# WORK TO COMPLETE
Extract the full listing below without altering a single character.

Scene modeling code data:
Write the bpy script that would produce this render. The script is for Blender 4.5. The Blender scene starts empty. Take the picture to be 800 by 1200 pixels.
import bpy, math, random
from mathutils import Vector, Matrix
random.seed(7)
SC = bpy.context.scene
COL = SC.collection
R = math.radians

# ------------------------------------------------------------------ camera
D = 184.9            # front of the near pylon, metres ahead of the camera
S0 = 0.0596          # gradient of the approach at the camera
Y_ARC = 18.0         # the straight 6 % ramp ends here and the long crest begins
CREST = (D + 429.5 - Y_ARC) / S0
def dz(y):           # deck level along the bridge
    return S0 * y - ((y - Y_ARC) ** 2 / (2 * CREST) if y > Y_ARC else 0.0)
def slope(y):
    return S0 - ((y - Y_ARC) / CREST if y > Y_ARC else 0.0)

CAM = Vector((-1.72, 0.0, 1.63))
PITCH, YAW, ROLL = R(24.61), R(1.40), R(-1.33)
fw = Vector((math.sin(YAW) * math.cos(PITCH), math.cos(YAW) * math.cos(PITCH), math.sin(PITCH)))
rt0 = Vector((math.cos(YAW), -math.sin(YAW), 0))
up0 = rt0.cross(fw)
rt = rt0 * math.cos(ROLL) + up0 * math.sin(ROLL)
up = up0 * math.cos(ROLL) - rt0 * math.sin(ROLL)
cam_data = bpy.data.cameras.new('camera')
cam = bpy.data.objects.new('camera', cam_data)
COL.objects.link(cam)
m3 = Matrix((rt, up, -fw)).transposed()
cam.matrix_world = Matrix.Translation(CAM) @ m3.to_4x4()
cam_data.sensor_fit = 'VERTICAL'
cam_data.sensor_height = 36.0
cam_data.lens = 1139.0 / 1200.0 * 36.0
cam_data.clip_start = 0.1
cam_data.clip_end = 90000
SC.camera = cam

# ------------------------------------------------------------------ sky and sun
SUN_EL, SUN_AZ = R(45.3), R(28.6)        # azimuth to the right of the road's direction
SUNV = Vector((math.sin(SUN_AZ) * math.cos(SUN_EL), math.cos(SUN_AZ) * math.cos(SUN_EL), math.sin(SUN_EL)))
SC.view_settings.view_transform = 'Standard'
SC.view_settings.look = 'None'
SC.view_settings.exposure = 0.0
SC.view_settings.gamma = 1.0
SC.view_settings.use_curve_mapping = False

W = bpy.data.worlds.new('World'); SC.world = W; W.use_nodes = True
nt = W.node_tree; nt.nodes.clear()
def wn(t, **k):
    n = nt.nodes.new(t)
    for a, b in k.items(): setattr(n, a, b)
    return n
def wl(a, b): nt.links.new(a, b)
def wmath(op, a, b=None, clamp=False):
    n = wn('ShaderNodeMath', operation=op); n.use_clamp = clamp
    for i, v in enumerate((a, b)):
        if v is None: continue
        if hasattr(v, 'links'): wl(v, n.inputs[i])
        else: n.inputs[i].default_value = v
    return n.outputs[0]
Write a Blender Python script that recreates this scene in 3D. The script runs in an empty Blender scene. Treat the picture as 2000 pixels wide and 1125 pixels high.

# EXERCISE ANSWER
Write the bpy script that would produce this render. The script is for Blender 4.5. The Blender scene starts empty. Take the picture to be 800 by 1200 pixels.
import bpy, math, random
from mathutils import Vector, Matrix
random.seed(7)
SC = bpy.context.scene
COL = SC.collection
R = math.radians

# ------------------------------------------------------------------ camera
D = 184.9            # front of the near pylon, metres ahead of the camera
S0 = 0.0596          # gradient of the approach at the camera
Y_ARC = 18.0         # the straight 6 % ramp ends here and the long crest begins
CREST = (D + 429.5 - Y_ARC) / S0
def dz(y):           # deck level along the bridge
    return S0 * y - ((y - Y_ARC) ** 2 / (2 * CREST) if y > Y_ARC else 0.0)
def slope(y):
    return S0 - ((y - Y_ARC) / CREST if y > Y_ARC else 0.0)

CAM = Vector((-1.72, 0.0, 1.63))
PITCH, YAW, ROLL = R(24.61), R(1.40), R(-1.33)
fw = Vector((math.sin(YAW) * math.cos(PITCH), math.cos(YAW) * math.cos(PITCH), math.sin(PITCH)))
rt0 = Vector((math.cos(YAW), -math.sin(YAW), 0))
up0 = rt0.cross(fw)
rt = rt0 * math.cos(ROLL) + up0 * math.sin(ROLL)
up = up0 * math.cos(ROLL) - rt0 * math.sin(ROLL)
cam_data = bpy.data.cameras.new('camera')
cam = bpy.data.objects.new('camera', cam_data)
COL.objects.link(cam)
m3 = Matrix((rt, up, -fw)).transposed()
cam.matrix_world = Matrix.Translation(CAM) @ m3.to_4x4()
cam_data.sensor_fit = 'VERTICAL'
cam_data.sensor_height = 36.0
cam_data.lens = 1139.0 / 1200.0 * 36.0
cam_data.clip_start = 0.1
cam_data.clip_end = 90000
SC.camera = cam

# ------------------------------------------------------------------ sky and sun
SUN_EL, SUN_AZ = R(45.3), R(28.6)        # azimuth to the right of the road's direction
SUNV = Vector((math.sin(SUN_AZ) * math.cos(SUN_EL), math.cos(SUN_AZ) * math.cos(SUN_EL), math.sin(SUN_EL)))
SC.view_settings.view_transform = 'Standard'
SC.view_settings.look = 'None'
SC.view_settings.exposure = 0.0
SC.view_settings.gamma = 1.0
SC.view_settings.use_curve_mapping = False

W = bpy.data.worlds.new('World'); SC.world = W; W.use_nodes = True
nt = W.node_tree; nt.nodes.clear()
def wn(t, **k):
    n = nt.nodes.new(t)
    for a, b in k.items(): setattr(n, a, b)
    return n
def wl(a, b): nt.links.new(a, b)
def wmath(op, a, b=None, clamp=False):
    n = wn('ShaderNodeMath', operation=op); n.use_clamp = clamp
    for i, v in enumerate((a, b)):
        if v is None: continue
        if hasattr(v, 'links'): wl(v, n.inputs[i])
        else: n.inputs[i].default_value = v
    return n.outputs[0]
Write a Blender Python script that recreates this scene in 3D. The script runs in an empty Blender scene. Treat the picture as 2000 pixels wide and 1125 pixels high.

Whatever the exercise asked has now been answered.